LEARN TO LEAD YOURSELF BEFORE LEADING OTHERS PART 1

Leadership. What is it? Are we born with it? Can we learn it? Can we get better at it if we can learn it? These are all questions I had about leadership from a young age. Most of my life the only idea of leadership I had was someone who tells others to do something and that it was definitely a trait we were born with. Imagine, 28 years of life with this belief and then coming to find out this was all not true. The truth? We are each at some point DAILY leading someone or some thing.

Before being a great leader to others, we must first become a great leader of ourselves. Why? Because how you lead others will be a direct reflection of how you lead yourself. If you are reactive to problems you face in your personal life, you will be reactive to problems you face within your family or at your workplace. How you do anything is how you do everything. 

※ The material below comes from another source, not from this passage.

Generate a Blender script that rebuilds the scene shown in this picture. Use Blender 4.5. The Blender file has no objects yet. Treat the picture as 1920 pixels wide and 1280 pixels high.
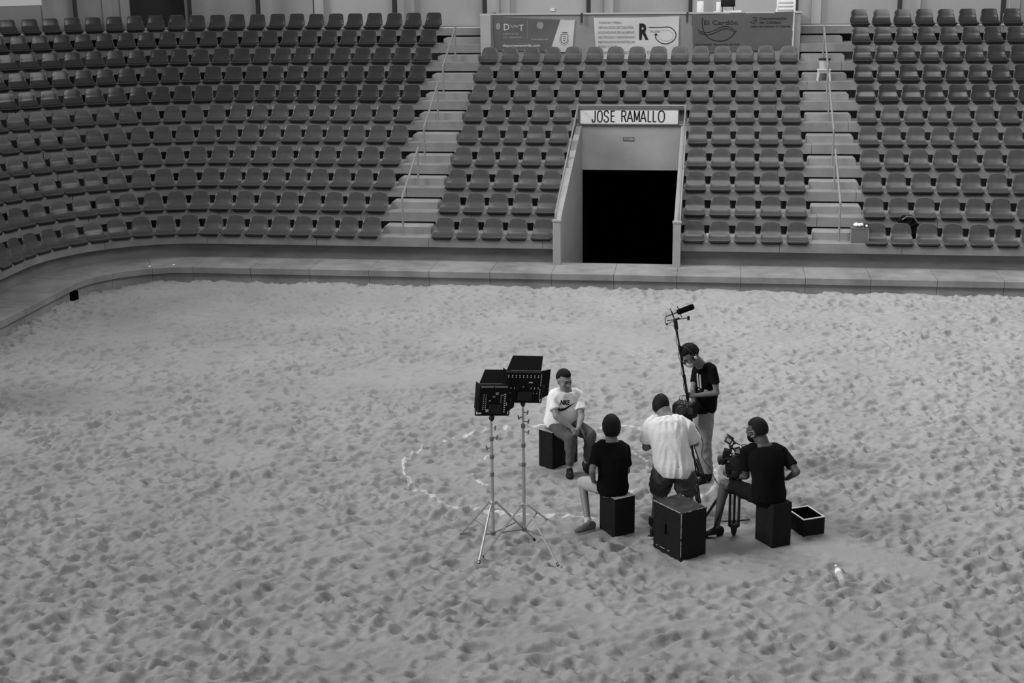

Keep in mind, I was unable to lead myself for a majority of my life but after self awareness, consistent work and a striving for truth I went on to lead over 100 employees at an organizational level and if I could do that, you can do it too!  "How do I become a great leader to myself?" you may be wondering. You may think it's some BIG change you make and it automatically comes, but it's not. It is actually a compound of small things over time. These things are called disciplines or habits. We all have small habits, right down to brushing your teeth. How you have put your personal hygiene on autopilot without noticing is a habit, you can do the same for your leadership. Listed below are some habits I intentionally do daily that help me lead myself, while giving me self confidence that I can lead. These habits have changed my life, and they have the power to do the same for you!

  • Fitness- This small habit daily changed my life overall, while contributing to leading myself better. Is it easy? No. Is it worth it? Yes. Working out will force you to become disciplined with your time and energy management. When you are able to manage your time (we all get the same 24 hours so leave behind the limiter of 'I don't have enough time') you will begin to manage your time more effectively in other areas of your life. Working out your body will also give you MORE energy (crazy right) because a major powerhouse of energy for our body is stored in our muscles. Fitness will also require you to become more disciplined with your nutrition. To consistently work out, you will have to upgrade what you are taking in and limit what you're taking in now that is not giving you energy. Fitness alone is not just one habit, it's a collection. Few things in life are more powerful to your self confidence and self worth than knowing you can lead yourself into a healthier state physically.

  • Take in more information- through reading or podcasts. Set a discipline of listening to a podcast or reading a book in an area you want to improve on for 15 minutes a day. Compound this over a year and you can see how much more information you'll gain, apply and the results that can come with it. I spent hours a week learning about leadership through books and podcasts and I still do because leadership is not a destination, it's an ongoing process and I am always looking for an edge or an idea that will make me an even more effective leader. This will help you lead yourself towards self improvement, because the harsh truth is if the current ‘you’ had the ability to achieve all that you want, you would have already achieved it.

  • Do one uncomfortable action a week- meaning do something that scares you or makes you feel uncomfortable. You don't have to do it by yourself, include friends or family in the action. It could be a sport you have always wanted to try but were afraid of being the 'rookie' at, or were scared of looking like an idiot. Maybe it's an improv or acting class. If you've had an interest in doing something new, try it. This discipline alone will bring you more courage to lead yourself because once you overcome the fear, you will realize it actually wasn't that scary and want to conquer more!

Try a few of these habits and disciplines and reflect on your progress weekly. You are not going to see exponential growth in the first week by the way, it happens over time (hints why God gave us the concept of sowing and reaping with crops), it's the exact same truth, just with ourselves, not a plant in the ground.